I’d rather lay on the couch and jump at scary movies while you laugh at me. I like drowning in the depths of your gaze when you listen to me talk about nostalgic memories and simpler times. I could bathe in the warmth of your smile, and the safety of your embrace. I wouldn’t trade anything for the nights when you’ve bared your soul. I savor each memory like precious diamonds of hopes, of dreams, of fears, of aspirations. And every time I get to cook for you is another moment to show that I care about you.

Sex can’t show you any of those things. All it can do is express my want for your body, but it doesn’t show you my need for your intimacy. I want your humanity. I want to lay down and be lulled to sleep by the beats within your chest. I want to sing out of pitch, and dance without rhythm in front of you. I want to give you my tears, and I’ll take yours. We’ll bind our pains like a suture binds a wound. I want to laugh until it hurts, and call you when I’m afraid.

I don’t want to spend my time tumbling on tinder, buzzing all over bumble, or ogling at okcupid profiles. They’re all just dead end roads that lead to empty one night stands. Everyone is just looking for that inner fulfillment, the inner need for intimacy. But all that they’re finding is sex, which is why their search never ends.

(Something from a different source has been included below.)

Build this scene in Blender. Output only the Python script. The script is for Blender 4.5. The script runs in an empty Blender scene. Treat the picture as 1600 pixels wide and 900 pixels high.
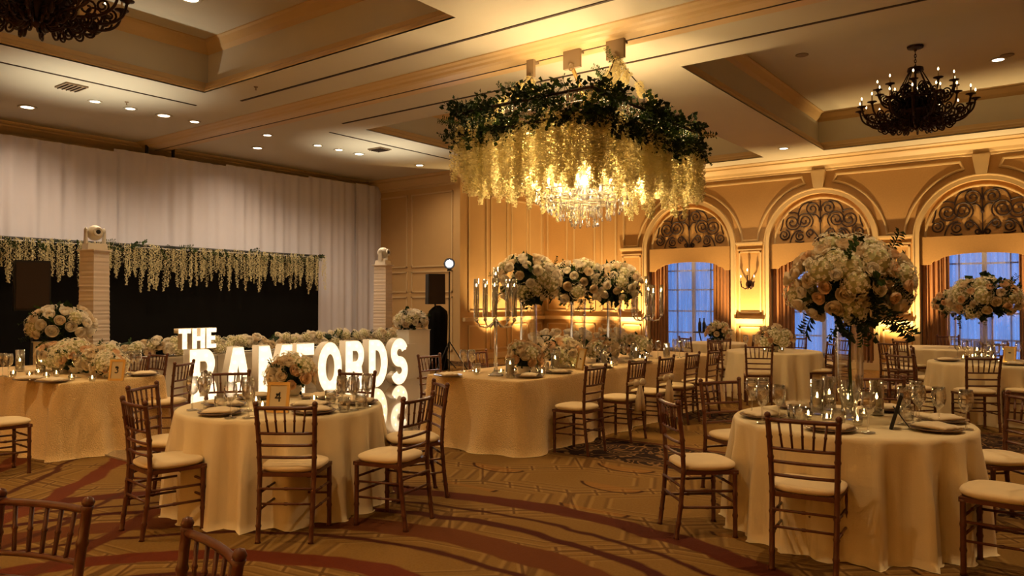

I want my search to have ended. I want the treasure map to show a giant red X where you’re standing. Because in you I have found a spectacular light that shines through your form. With you I have something that everyone wants, but doesn’t know how to find. And sometimes I can’t even put into words how it makes me feel, all I can do is smile and know that its a true rarity. I hope your ears are not silent to all the little ways I speak those 3 words, 8 letters. I Love You.